Afghanistan: His Afghanistan policy is most charitably described as continually evolving. In the 2nd and 3rd debates, he preferred a timetable for withdrawal established by the generals in Afghanistan. In the 10th, he was fine with Obama's 2014 timetable for the general withdrawal, but not the September 2012 withdrawal of the surge troops. In the 11th, he said he wanted to keep the surge troops in Afghanistan until December 2012, and keep "ten thousand or so" troops in Afghanistan after 2014. In the 14th debate, he said he didn't yet have enough information to say when he would withdraw the troops from Afghanistan.

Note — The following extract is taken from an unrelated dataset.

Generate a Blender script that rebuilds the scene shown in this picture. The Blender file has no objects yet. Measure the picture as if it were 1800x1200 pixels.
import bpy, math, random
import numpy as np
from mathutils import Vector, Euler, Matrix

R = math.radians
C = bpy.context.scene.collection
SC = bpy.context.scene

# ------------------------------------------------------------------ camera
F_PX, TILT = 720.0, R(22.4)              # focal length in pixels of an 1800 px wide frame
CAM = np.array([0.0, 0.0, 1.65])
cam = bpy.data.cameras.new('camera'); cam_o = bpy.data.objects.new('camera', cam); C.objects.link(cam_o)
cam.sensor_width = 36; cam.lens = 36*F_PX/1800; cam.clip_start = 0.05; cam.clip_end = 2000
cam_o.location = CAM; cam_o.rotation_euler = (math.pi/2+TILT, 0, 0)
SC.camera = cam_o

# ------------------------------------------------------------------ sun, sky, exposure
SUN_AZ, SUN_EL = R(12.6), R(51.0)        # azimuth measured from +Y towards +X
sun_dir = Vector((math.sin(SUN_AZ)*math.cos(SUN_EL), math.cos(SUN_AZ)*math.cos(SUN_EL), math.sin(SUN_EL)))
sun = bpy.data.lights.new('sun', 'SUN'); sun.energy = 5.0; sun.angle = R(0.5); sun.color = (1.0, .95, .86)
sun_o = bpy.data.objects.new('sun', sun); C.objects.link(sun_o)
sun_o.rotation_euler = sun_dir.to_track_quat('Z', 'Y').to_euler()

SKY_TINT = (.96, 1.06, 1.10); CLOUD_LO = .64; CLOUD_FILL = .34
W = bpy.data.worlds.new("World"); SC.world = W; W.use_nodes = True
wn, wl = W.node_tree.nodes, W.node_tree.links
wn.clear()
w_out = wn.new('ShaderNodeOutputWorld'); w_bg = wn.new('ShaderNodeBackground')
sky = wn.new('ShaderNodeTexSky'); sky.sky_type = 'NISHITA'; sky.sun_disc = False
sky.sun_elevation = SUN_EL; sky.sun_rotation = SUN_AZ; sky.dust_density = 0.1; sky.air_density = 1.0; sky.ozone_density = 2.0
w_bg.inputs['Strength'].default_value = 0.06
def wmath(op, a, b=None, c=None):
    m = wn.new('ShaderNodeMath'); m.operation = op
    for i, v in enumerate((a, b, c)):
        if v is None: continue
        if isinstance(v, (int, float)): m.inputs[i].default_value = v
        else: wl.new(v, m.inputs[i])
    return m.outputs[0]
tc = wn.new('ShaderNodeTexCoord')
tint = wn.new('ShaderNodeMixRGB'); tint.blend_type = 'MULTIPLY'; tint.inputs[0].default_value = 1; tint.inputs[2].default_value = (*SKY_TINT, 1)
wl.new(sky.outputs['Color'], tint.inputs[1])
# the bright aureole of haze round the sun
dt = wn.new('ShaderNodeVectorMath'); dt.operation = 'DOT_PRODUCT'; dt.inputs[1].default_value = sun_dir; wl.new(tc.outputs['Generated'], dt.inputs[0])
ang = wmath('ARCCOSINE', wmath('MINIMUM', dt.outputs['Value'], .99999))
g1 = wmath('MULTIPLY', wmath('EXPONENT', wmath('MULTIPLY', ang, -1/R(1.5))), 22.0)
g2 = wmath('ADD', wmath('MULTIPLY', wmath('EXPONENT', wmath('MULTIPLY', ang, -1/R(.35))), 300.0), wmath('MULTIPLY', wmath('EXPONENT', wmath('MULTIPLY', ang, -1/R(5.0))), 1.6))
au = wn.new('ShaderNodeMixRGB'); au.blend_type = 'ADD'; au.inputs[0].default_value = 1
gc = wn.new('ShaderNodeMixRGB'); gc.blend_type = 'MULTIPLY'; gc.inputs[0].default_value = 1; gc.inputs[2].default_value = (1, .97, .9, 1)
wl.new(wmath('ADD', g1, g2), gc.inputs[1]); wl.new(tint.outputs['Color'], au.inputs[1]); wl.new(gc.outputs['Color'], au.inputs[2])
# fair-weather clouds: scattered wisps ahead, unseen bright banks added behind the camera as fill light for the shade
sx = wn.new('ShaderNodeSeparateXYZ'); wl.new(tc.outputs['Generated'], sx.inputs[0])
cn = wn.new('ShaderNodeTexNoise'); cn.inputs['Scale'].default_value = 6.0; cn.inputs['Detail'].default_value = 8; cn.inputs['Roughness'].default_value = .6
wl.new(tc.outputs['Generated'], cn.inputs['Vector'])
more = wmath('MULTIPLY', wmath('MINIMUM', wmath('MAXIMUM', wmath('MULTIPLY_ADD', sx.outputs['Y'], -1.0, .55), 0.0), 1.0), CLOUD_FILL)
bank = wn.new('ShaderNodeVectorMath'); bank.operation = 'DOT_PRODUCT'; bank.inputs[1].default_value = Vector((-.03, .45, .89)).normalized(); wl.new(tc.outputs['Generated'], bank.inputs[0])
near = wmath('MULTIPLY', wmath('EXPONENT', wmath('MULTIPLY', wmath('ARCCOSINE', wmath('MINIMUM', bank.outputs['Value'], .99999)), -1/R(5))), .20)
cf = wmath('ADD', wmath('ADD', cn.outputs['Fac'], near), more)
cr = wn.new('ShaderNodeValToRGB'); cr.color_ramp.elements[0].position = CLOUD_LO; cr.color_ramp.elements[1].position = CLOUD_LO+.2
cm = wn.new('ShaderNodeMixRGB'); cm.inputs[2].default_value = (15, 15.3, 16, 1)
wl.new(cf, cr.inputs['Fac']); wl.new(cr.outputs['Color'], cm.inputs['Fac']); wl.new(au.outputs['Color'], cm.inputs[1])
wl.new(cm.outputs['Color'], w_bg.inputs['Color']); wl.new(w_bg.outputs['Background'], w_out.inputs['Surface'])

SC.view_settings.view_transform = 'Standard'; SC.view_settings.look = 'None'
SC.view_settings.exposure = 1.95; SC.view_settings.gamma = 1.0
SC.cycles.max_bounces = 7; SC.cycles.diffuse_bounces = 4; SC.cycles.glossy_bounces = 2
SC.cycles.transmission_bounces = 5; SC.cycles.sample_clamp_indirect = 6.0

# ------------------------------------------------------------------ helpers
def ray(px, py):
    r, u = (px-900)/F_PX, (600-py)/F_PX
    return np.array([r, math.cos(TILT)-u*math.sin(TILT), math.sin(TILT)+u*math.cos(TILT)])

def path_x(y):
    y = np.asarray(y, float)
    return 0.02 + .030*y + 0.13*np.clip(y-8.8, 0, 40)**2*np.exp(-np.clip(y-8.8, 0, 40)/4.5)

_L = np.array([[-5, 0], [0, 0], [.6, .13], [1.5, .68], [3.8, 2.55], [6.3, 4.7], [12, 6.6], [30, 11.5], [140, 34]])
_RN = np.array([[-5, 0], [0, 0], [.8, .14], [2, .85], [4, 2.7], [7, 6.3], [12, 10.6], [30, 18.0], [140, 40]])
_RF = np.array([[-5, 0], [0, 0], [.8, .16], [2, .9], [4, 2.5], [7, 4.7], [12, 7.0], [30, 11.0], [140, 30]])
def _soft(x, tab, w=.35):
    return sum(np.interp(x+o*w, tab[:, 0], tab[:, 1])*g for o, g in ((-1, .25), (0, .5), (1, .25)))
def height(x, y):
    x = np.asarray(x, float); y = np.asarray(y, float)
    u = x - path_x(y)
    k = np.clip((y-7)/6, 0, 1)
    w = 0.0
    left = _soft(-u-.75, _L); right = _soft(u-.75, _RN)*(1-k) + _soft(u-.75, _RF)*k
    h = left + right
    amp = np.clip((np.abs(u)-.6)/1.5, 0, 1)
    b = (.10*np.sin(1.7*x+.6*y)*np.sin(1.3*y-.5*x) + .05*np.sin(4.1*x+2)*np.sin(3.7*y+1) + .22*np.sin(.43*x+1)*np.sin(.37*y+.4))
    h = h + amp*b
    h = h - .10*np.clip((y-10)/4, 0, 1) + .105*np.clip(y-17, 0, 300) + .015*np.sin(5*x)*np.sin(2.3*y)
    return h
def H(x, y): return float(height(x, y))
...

Iran: He is absolutely opposed to Iran getting nuclear weapons, going so far as to say in the 20th debate that re-electing Obama would lead to Iranian nukes being used against Americans, and that a Romney Presidency was the only way to prevent that. He said he would "of course" go to war "if all else fails" (in the 10th debate) and that Iran closing the Strait of Hormuz would "of course" be an act of war (in the 18th debate). He also wanted "crippling sanctions" against Iran in the 10th and 11th debates, and in the 14th criticized Obama for not supporting the Iranian protestors in 2009.

Iraq: Before going back into Iraq, he would want to "require significant, dramatic American interests" to be at stake, and said he would outline a specific endgame in terms of what would qualify as success.

Syria: In the 10th debate, he said, "Of course, it's time for the Assad dictatorship to end," but in the 11th said, "This is not the time for a no-fly zone over Syria."

Israel and Palestine: In the 19th debate, responding to a question from a self-identified Palestinian-American Republican, Romney said, "The best way to have peace in the Middle East is not for us to vacillate and to appease, but is to say, we stand with our friend Israel. We are committed to a Jewish state in Israel. We will not have an inch of difference between ourselves and our ally, Israel."

Europe: In the 7th, 9th and 16th debates, he opposed a direct bailout to Europe, saying they are big enough to solve their own problems. He would, however, be willing to provide assistance through the IMF and World Bank, and hinted he would bail out American companies affected by Europe's problems.

Canada: In 19 debates, Romney mentioned our largest trading partner and the country with which we share the world's largest land border once, and even that was indirectly through his support for the Keystone XL pipeline in the 17th debate.